Coordinating conjunctions, which include and, but, or, nor, for, so, and yet, are lowercased in title case unless they fall in the first or last position. Subordinating conjunctions such as because, although, and when are treated as major words and are capitalised. So "and" stays lowercase in the middle of a title, while "Because" would be capitalised.
Usually not. As a short preposition, "to" is lowercase in AP, APA, Chicago, and MLA when it sits mid-title. MLA also specifically lowercases the "to" in an infinitive, as in "How to Write." The exception across all guides is when "to" opens or closes the title, in which case it is capitalised.
Both, and the choice depends on context. Book publishers tend to use title case for chapter and part titles. The Australian Government Style Manual and many corporate guides lean towards sentence case for headings because it reads as cleaner and more modern. In web and digital content, a common pattern is title case for the main heading and sentence case for the subheadings beneath it. Consistency within a single document matters more than which one you pick.
The minor words: articles (a, an, the), coordinating conjunctions (and, but, or, nor, for, so, yet), and prepositions, with the length threshold for prepositions depending on your chosen guide. These stay lowercase unless they land in the first or last position of the title. Everything else, the nouns, verbs, adjectives, adverbs, pronouns, and subordinating conjunctions, is capitalised.
No, not in the middle of a title. Articles are minor words and stay lowercase in every major style guide, with the single exception of when they appear as the first or last word of the title. That is why "A Tale of Two Cities" capitalises the opening "A" but a mid-title "a" or "the" would stay lowercase.
It depends on the referencing style the faculty requires, which is most often APA or MLA. In APA, the paper title and all heading levels use title case, while article titles in the reference list switch to sentence case. In MLA, the title and section headings generally use title case. Always check your specific unit guide or faculty handbook, because many Australian universities apply small local variations on top of the standard style.

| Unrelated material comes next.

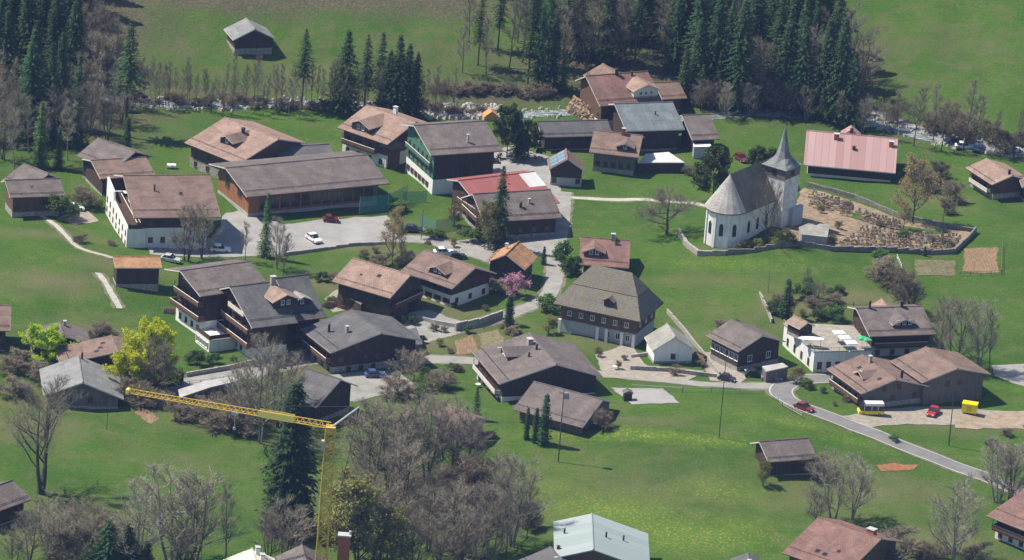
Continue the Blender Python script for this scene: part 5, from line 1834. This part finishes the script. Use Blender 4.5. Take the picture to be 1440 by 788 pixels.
tree('slim', 1392, 520, 98, 'thin dark-stemmed tree at the far right of the shed trees')
for x, y, h, k in ((1240, 364, 12, 'green'), (1245, 390, 28, 'scrub'), (1256, 400, 30, 'scrub'), (1115, 346, 16, 'olive'), (1300, 360, 14, 'thuja')):
    tree(k, x, y, h, 'clipped shrub along the church hedge line' if y < 350 else 'rough shrub below the churchyard wall', 'shrubs around the churchyard', 1.8)
tree('green', 84, 308, 30, 'light green bush in front of the layered-roof cottage', None, 1.3)
tree('slim', 38, 300, 44, 'slim bare tree in front of the layered-roof cottage')
tree('scrub', 118, 292, 30, 'brown bush between the cottage and the white inn', None, 1.3)
# yellow-green trees and their neighbours
tree('spring', 62, 512, 58, 'round yellow-green tree in front of the small brown cabin', None, 1.1)
tree('spring', 207, 546, 100, 'large yellow-green tree in fresh leaf below the hotel', None, .85)
tree('spring', 180, 552, 64, 'lower yellow-green tree left of the large one', None, 1.0)
tree('broad', 218, 560, 92, 'brownish bare tree in front of the large yellow-green tree', None, 1.1)
tree('scrub', 190, 566, 36, 'red-brown scrub below the yellow-green trees', None, 1.6)
for x, y, h in ((140, 474, 20), (30, 512, 22), (18, 528, 26), (45, 530, 24), (150, 470, 14), (20, 560, 30), (60, 540, 22)):
    tree('scrub', x, y, h, 'low brown shrub near the left barns', 'shrubs near the left barns', 1.8)
tree('green', 276, 514, 20, 'dark palm-like garden bush below the hotel terrace', None, 1.2)
tree('green', 300, 512, 14, 'small round garden bush below the hotel terrace', None, 1.2)
# centre and bottom
tree('round', 582, 536, 44, 'dense dark bare bush beside the slate-roofed chalet', None, 1.15)
tree('scrub', 560, 556, 30, 'low dark bush right of the parked blue car', None, 1.8)
tree('scrub', 620, 548, 26, 'low dark bush beside the garden lawn', None, 1.8)
tree('broadpale', 366, 622, 152, 'tall pale-stemmed bare tree beside the big fir', None, .85, 0)
tree('broadpale', 342, 606, 108, 'smaller pale bare tree left of the tall pale-stemmed one', None, .85, 1)
tree('broad', 392, 600, 110, 'bare grey tree behind the big fir')
tree('bigfir', 404, 748, 216, 'huge dark fir in front of the crane jib', None, .95)
tree('greenfir', 668, 592, 50, 'small dark spruce at the corner of the broad chalet', None, 1.15)
tree('thuja', 764, 626, 74, 'narrow dark cypress in front of the sunken barn', None, .9)
tree('thuja', 752, 622, 50, 'shorter narrow cypress left of the tall cypress', None, .9)
tree('thuja', 740, 618, 46, 'thin cypress at the left of the cypress group', None, .8)
tree('scrub', 846, 602, 26, 'bare bush against the end wall of the sunken barn', None, 1.2)
for x, y, h, k in ((520, 700, 130, 'broad'), (545, 690, 125, 'broad'), (570, 680, 120, 'broad'), (600, 676, 118, 'broad'), (630, 676, 100, 'broad'), (655, 684, 100, 'broad'), (500, 722, 110, 'slim'), (615, 656, 110, 'slimpale'), (590, 650, 112, 'slimpale'), (560, 722, 110, 'broad'), (640, 650, 86, 'broad'), (532, 660, 108, 'broad')):
    tree(k, x, y, h, 'dense grey bare tree in the thicket right of the crane', 'bare trees of the thicket right of the crane')
for x, y, h, k in ((600, 775, 100, 'broad'), (640, 782, 105, 'broad'), (675, 778, 108, 'broad'), (705, 770, 150, 'slim'), (722, 768, 138, 'broadpale'), (740, 760, 104, 'slim'), (570, 790, 84, 'broad'), (690, 800, 92, 'broad'), (655, 806, 90, 'broad'), (620, 806, 80, 'broad'), (712, 796, 128, 'slim')):
    tree(k, x, y, h, 'brownish bare tree in the lower thicket left of the zinc roof', 'bare trees of the lower thicket')
for x, y, h, k in ((480, 795, 130, 'olive'), (505, 800, 130, 'olive'), (530, 790, 108, 'broad'), (515, 770, 90, 'broadpale'), (548, 800, 90, 'olive')):
    tree(k, x, y, h, 'greenish budding tree between the crane mast and the thicket', 'budding trees beside the crane mast')
for k in range(15):
    x, y = rng.uniform(470, 745), rng.uniform(700, 800)
    if 745 - x < (800 - y) * .1:
        continue
    tree(rng.choice(('broad', 'broad', 'slim', 'scrub')), x, y, rng.uniform(40, 84), 'young bare tree filling the thickets right of the crane', 'undergrowth trees of the thickets')
for k in range(7):
    x, y = rng.uniform(40, 300), rng.uniform(770, 806)
    tree(rng.choice(('broad', 'slim', 'scrub')), x, y, rng.uniform(36, 70), 'young bare tree filling the bottom left thicket', 'undergrowth trees of the bottom left thicket')
tree('broad', 398, 790, 88, 'dense brown bare tree in front of the foot of the big fir', None, 1.1)
tree('broad', 378, 786, 76, 'lower brown bare tree beside the foot of the big fir')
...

Title case capitalises the first word, the last word, and all the major words in between, lowercasing only the minor words such as short articles, conjunctions, and prepositions. Sentence case capitalises only the first word and any proper nouns, exactly as you would write an ordinary sentence. Title case suits book titles and formal headlines, while sentence case suits blog subheadings, email subject lines, and interface text, where it reads as more natural and approachable.